* **Task objective**
Extract the first line through the line containing "closed washer', 'batten')" from the listing below, exactly as written.

— Start of Source excerpt —

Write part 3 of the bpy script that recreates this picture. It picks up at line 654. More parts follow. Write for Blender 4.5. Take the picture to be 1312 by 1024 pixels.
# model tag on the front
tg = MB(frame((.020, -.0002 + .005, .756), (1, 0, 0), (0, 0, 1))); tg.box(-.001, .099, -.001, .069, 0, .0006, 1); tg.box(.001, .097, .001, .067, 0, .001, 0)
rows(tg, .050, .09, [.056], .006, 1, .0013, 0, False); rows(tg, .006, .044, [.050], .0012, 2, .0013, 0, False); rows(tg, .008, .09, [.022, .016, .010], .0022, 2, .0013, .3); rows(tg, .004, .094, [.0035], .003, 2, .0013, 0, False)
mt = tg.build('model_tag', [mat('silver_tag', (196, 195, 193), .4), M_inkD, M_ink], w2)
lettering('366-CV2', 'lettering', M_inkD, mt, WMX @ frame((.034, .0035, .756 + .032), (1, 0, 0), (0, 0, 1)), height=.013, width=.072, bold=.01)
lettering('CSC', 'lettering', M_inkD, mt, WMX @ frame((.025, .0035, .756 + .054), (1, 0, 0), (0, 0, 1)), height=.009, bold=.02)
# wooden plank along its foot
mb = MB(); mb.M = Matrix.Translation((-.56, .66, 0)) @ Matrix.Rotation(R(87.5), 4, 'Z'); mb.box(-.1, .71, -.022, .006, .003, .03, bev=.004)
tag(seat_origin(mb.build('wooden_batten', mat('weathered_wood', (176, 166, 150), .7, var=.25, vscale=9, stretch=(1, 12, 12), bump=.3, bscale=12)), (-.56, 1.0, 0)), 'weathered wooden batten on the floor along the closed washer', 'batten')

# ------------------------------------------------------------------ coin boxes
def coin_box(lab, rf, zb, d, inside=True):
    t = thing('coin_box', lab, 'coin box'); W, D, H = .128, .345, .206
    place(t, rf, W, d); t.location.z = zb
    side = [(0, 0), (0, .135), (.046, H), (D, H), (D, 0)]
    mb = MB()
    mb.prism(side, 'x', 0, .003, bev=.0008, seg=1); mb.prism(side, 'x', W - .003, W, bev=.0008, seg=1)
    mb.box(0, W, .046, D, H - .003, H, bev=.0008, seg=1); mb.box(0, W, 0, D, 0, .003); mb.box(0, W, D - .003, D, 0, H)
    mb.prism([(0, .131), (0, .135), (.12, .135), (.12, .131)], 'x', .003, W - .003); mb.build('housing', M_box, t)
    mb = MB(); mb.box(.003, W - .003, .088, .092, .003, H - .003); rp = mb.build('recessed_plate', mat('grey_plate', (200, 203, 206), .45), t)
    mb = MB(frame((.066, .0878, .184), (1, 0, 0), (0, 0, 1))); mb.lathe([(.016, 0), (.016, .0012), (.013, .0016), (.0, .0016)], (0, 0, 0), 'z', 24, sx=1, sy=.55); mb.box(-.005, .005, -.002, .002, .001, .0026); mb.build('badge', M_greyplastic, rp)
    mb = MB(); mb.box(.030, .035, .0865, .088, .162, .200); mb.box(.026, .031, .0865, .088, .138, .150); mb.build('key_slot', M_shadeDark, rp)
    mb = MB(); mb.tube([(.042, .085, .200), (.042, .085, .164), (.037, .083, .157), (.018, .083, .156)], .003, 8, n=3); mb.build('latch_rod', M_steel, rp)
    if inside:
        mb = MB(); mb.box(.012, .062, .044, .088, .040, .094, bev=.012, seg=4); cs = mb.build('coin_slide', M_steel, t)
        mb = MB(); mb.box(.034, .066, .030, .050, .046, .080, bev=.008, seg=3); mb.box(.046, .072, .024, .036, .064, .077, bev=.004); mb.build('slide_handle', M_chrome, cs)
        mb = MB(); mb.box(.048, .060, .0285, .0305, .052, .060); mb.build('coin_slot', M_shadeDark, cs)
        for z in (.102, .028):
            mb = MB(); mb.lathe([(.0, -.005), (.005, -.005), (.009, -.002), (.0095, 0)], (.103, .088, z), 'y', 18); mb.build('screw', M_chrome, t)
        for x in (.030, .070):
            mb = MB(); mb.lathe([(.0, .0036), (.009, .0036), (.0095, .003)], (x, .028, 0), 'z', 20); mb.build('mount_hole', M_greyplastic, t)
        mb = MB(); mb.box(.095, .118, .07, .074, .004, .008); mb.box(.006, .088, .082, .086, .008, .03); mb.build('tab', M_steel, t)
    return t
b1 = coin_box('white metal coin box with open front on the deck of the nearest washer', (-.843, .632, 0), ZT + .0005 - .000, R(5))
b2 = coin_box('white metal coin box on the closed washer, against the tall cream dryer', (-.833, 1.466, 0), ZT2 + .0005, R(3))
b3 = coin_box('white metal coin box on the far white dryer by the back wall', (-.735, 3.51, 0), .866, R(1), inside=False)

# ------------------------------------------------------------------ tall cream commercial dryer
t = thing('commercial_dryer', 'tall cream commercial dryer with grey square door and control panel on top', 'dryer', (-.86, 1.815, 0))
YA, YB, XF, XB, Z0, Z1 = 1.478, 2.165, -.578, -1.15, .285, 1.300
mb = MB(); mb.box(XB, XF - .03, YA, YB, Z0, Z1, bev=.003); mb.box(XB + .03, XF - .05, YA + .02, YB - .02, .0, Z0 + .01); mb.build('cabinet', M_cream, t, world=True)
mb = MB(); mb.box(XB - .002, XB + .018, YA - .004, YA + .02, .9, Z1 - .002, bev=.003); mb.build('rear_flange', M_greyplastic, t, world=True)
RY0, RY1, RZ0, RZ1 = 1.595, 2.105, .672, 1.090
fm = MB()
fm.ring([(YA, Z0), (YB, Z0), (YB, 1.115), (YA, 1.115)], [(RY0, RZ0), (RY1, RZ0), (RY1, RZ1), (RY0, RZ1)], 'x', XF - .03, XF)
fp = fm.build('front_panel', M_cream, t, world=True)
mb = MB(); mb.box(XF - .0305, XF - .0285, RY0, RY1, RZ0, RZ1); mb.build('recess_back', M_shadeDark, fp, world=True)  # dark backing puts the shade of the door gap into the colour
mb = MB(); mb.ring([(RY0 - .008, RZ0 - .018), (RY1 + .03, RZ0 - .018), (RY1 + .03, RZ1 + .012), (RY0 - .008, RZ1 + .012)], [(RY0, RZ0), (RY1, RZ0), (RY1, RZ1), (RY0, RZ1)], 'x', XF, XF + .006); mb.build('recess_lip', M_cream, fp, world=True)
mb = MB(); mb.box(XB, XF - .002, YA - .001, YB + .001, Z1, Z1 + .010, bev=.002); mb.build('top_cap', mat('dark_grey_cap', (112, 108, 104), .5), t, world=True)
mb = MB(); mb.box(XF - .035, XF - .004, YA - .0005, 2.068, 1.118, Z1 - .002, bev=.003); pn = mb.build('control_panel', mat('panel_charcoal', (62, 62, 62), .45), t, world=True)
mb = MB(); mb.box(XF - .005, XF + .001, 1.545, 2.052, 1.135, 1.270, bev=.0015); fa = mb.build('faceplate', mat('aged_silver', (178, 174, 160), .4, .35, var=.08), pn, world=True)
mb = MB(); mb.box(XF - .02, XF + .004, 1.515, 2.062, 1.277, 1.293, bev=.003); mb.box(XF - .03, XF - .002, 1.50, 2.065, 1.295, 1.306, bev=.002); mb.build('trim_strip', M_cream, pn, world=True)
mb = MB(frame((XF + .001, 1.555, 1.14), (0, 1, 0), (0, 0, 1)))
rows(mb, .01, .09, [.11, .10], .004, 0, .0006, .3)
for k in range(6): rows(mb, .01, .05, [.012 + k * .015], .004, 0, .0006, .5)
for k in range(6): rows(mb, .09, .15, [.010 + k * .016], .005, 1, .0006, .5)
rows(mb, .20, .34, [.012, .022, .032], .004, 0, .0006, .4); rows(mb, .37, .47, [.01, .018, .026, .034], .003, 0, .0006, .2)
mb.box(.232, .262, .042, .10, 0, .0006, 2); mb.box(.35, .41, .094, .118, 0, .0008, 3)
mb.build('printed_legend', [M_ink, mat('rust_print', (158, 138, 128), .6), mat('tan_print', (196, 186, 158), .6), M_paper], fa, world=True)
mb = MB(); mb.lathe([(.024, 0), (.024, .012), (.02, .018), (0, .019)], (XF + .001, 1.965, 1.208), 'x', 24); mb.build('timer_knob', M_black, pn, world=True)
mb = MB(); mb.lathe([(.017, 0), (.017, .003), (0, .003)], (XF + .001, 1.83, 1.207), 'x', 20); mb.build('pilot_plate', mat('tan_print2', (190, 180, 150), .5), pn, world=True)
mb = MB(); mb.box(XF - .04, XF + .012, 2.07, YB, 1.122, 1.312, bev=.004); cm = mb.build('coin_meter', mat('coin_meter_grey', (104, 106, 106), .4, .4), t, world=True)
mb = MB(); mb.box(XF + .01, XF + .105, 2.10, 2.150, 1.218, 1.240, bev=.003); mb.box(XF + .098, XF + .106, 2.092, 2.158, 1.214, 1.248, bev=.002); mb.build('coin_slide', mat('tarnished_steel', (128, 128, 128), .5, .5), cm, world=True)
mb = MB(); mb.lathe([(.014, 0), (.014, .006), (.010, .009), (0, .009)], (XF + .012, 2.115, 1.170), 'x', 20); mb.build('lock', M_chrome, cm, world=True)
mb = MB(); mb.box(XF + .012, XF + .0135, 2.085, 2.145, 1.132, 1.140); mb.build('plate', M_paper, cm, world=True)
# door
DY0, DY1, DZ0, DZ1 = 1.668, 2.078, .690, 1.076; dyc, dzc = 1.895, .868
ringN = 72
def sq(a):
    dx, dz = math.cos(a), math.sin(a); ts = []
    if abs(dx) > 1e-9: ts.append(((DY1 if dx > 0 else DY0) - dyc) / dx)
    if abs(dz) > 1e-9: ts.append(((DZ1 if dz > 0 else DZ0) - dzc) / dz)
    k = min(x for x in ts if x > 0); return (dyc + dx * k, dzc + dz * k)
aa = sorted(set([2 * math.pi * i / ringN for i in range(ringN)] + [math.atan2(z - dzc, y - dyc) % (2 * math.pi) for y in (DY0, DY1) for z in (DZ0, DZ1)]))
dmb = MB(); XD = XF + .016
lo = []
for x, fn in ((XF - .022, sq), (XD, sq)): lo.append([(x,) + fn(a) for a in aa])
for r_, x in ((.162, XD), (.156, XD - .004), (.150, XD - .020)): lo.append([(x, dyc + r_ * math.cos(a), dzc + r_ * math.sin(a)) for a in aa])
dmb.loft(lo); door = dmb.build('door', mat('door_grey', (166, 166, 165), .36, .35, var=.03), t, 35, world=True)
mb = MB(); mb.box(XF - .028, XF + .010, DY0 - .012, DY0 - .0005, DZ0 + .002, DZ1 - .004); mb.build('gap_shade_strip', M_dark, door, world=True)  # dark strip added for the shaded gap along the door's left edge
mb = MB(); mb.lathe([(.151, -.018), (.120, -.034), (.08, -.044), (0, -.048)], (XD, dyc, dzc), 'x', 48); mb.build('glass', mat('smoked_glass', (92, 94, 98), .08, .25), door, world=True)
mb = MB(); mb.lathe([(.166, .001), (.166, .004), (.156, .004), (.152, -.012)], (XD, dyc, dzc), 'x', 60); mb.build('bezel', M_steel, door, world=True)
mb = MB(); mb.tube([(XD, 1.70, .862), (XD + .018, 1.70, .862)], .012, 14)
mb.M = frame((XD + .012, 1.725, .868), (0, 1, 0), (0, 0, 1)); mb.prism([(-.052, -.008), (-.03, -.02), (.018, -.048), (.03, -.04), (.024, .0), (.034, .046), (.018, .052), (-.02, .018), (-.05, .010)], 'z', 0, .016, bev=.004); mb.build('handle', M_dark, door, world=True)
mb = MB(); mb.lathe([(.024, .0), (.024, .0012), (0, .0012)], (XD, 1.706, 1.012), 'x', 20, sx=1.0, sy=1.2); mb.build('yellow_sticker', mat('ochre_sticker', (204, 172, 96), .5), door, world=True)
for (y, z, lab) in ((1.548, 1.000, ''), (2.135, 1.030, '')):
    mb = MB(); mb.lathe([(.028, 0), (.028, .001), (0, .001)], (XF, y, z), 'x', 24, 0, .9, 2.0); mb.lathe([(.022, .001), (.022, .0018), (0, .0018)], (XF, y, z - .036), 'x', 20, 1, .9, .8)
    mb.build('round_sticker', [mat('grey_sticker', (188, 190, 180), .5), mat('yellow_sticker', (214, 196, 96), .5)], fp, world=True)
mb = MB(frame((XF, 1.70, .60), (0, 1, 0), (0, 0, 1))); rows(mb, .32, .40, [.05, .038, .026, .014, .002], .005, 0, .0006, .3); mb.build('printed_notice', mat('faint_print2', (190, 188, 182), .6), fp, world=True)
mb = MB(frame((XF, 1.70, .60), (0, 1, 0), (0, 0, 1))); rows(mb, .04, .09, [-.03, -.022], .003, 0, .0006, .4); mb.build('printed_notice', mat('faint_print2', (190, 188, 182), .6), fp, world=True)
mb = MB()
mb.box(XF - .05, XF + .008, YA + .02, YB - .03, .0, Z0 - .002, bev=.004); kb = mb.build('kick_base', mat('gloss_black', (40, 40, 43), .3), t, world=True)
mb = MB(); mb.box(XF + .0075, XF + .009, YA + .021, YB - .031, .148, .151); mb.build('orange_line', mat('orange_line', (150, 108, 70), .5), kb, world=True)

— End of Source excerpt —

* **Answer to the problem**
Write part 3 of the bpy script that recreates this picture. It picks up at line 654. More parts follow. Write for Blender 4.5. Take the picture to be 1312 by 1024 pixels.
# model tag on the front
tg = MB(frame((.020, -.0002 + .005, .756), (1, 0, 0), (0, 0, 1))); tg.box(-.001, .099, -.001, .069, 0, .0006, 1); tg.box(.001, .097, .001, .067, 0, .001, 0)
rows(tg, .050, .09, [.056], .006, 1, .0013, 0, False); rows(tg, .006, .044, [.050], .0012, 2, .0013, 0, False); rows(tg, .008, .09, [.022, .016, .010], .0022, 2, .0013, .3); rows(tg, .004, .094, [.0035], .003, 2, .0013, 0, False)
mt = tg.build('model_tag', [mat('silver_tag', (196, 195, 193), .4), M_inkD, M_ink], w2)
lettering('366-CV2', 'lettering', M_inkD, mt, WMX @ frame((.034, .0035, .756 + .032), (1, 0, 0), (0, 0, 1)), height=.013, width=.072, bold=.01)
lettering('CSC', 'lettering', M_inkD, mt, WMX @ frame((.025, .0035, .756 + .054), (1, 0, 0), (0, 0, 1)), height=.009, bold=.02)
# wooden plank along its foot
mb = MB(); mb.M = Matrix.Translation((-.56, .66, 0)) @ Matrix.Rotation(R(87.5), 4, 'Z'); mb.box(-.1, .71, -.022, .006, .003, .03, bev=.004)
tag(seat_origin(mb.build('wooden_batten', mat('weathered_wood', (176, 166, 150), .7, var=.25, vscale=9, stretch=(1, 12, 12), bump=.3, bscale=12)), (-.56, 1.0, 0)), 'weathered wooden batten on the floor along the closed washer', 'batten')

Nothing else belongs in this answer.